Positive emotions can deliver a higher quality of life while improving the duration of it.
Martin Seligman is a pioneer in the field of Positive Psychology and it is his research that I have used for this article (the original findings are in the sources section below). His team divided happiness into three distinct areas: pleasure, engagement and meaning. Pursuing any of these three contributes to a satisfying life, and experiencing all three leads to what they call “the full life”.
These are two simple and proven exercises that anyone can do to make this shift:
- Utilize your strengths in new ways: Researchers mentioned in this article created a survey designed to reveal an individual’s top core strengths. Studies find that practicing one or a few of these daily can boost mental wellbeing and provide all the positive characteristics associated with better performance. Anyone can take the VIA strengths checker to get started immediately.
- Practice gratitude: Dedicating yourself to a routine of listing the 3–5 things you’re most grateful for that day or week will set your mind up for focusing on life’s positives. This exercise has been proven over and over again to induce happiness, positivity and improved physical health. Maintaining a routine of journaling a gratitude list can be transformational, and be sure to also focus on the smaller things in life!
Improving our experience of life is amongst the worthiest of goals. As a civilization, we have made giant strides in serving the needs of our people, raising the standards of human achievement to unprecedented levels. This can be credited to our industrial system that creates value from the complementary loop of production and consumption — with humans at the center of it. In order for such a cycle to work, we’ve indoctrinated our societies to believe that happiness comes from attaining and becoming more, and in order to achieve this we must produce more value from our time. And this can only come through self sacrifice.

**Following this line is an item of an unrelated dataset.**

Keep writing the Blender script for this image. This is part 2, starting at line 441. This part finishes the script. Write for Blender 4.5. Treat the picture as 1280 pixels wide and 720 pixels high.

Majority of humans have fit into a system that makes them units of production. A cog in the machine that breeds dissatisfaction in exchange for productivity and consumerism. We have erroneously placed human wellbeing as an afterthought. The modern human has little clarity on not just what happiness is but how it arises.
In order to continue and even surpass our current standards of human functioning, we must reverse this mental model and look at the vast research from the field of Positive Psychology. Humans produce better results when happiness and a sense of wellbeing is treated as an ingredient for optimal performance.
Happiness is not just a result arising from favorable circumstances; it is also a big part of why these events occur in the first place. Prioritizing the time you spend on activities that give positive and fulfilling emotions will result in the life you desire most.